I made a deliberate choice to keep the argument generic precisely because I wanted the case for fairness to stand on its own terms first — to bring readers to the point where they recognized the problem clearly and were genuinely open to solutions before any specific plan was named. As you certainly know, too often in New Hampshire, a specific proposal becomes the target before the underlying argument has had a chance to land.

But the work you, Andru, and your colleagues have done in developing the 3-3 plan represents exactly the kind of serious, specific, and genuinely fair thinking that this conversation has needed for a long time. The homestead exemption you describe would be transformative for households like Margaret's — and the possibility of expanding it to local property taxes as well is precisely the kind of structural relief that makes this more than a theoretical exercise. I had a smile on my face as I commenced running my numbers through your online program—I expected similar results.

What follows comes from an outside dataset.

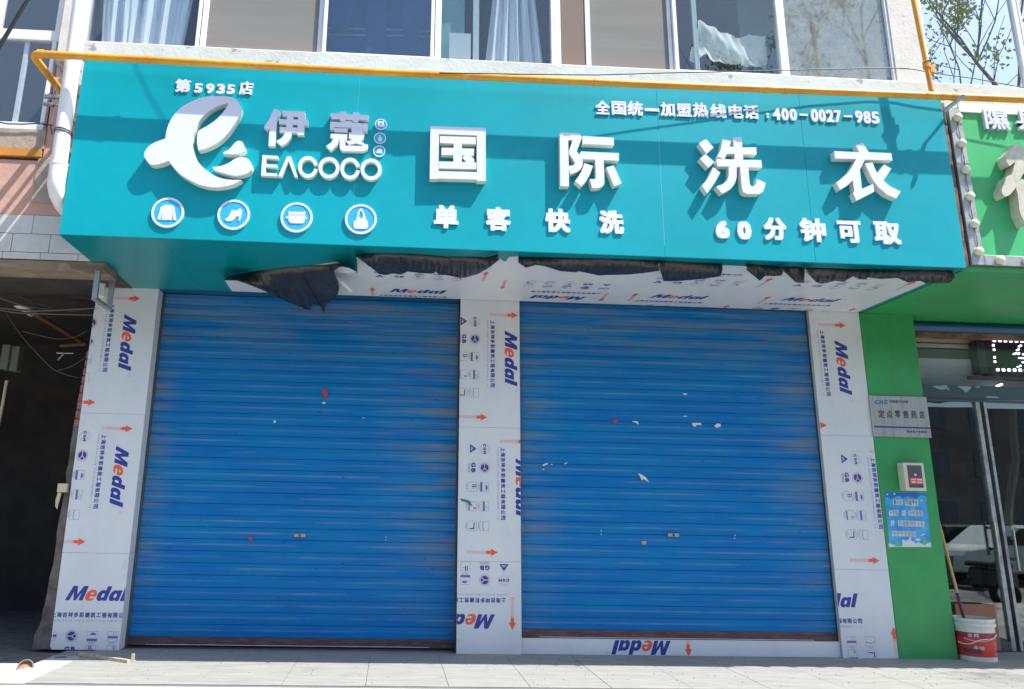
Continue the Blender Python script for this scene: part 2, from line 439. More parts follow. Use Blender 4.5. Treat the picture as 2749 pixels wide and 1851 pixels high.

Thank you for doing the hard work of turning a principle into a plan. New Hampshire is better for it. I look forward to featuring the 3-3 plan more prominently as this series continues.

Thomas P. Oppel's avatar

Completely understand the choices you made. Your series tried to explicate the generic issues - as you say, and as I hope some of my scribblings have attempted as well - without creating the target of a specific proposal. All of these conversations are important and - as you and I have each pointed out - have been muzzled not only by those who truly benefit from the so-called NH Advantage, but from Democratic leaders who have been cowardly in failing to oppose the class warfare that i believe the GOP/Free State majority has declared on 95% of NH's population in their protection of the wealthy and well-connected.

Thomas P. Oppel's avatar

Would love to grab coffee/drinks/meal sometime. Sorry i missed you when Clif Below and i visited with Charlestown Dems earlier this week.